Henderson se congratula de haber evitado, por poco, el ascenso de las ideologías de lujo en el ejército estadounidense, aunque inevitablemente se ha topado con ellas en el mundo académico, dominado precisamente por el público objetivo de esta tendencia. Ha citado un reciente estudio que muestra que un 55% de los graduados de las ocho grandes universidades estadounidenses, la “Ivy league”, creen que su país “ofrece demasiada libertad individual”. Entre la población general del país, el porcentaje de los que están de acuerdo con esa opinión es del 16%.
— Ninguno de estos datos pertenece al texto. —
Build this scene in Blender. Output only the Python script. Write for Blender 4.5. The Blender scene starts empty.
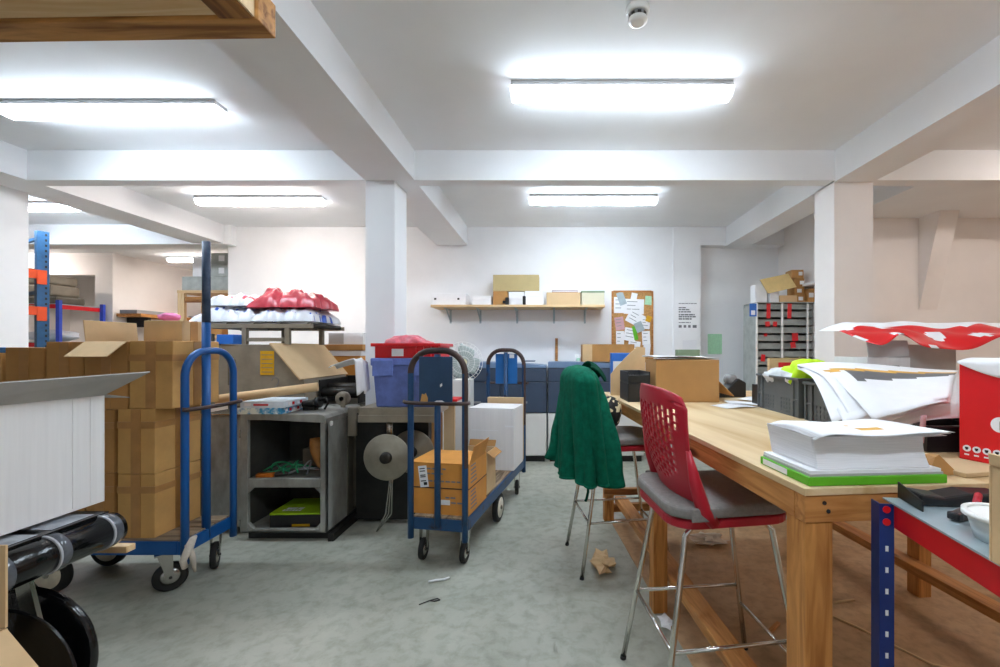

Las ideas de Henderson ayudan mucho a entender una de las grandes paradojas del mundo moderno: en Occidente, son precisamente las clases mejor preparadas y de mayor capacidad cognitiva las que sostienen las mayores estupideces. Cuando observó los comienzos de esta tendencia en los años 1940, George Orwell comentó que “hay tonterías que cualquier subnormal es incapaz de sostener; para sostenerlas, hay que ser un intelectual”.
Uno de los mayores peligros que afronta Occidente es la convicción de que estas élites, estos expertos presuntamente meritocráticos, estos Fernando Simón y Anthony Fauci, son la voz de la lógica y la ciencia, y oponerse a sus credenciales es de paletos desinformados. Lo que sostiene Henderson, una y otra vez, es que la gente más inteligente y más brillante no sólo puede comportarse como una adolescente vengativa y envidiosa en un instituto de secundaria; sino que las actuales circunstancias de hecho coadyuvan a que ello ocurra cada vez más.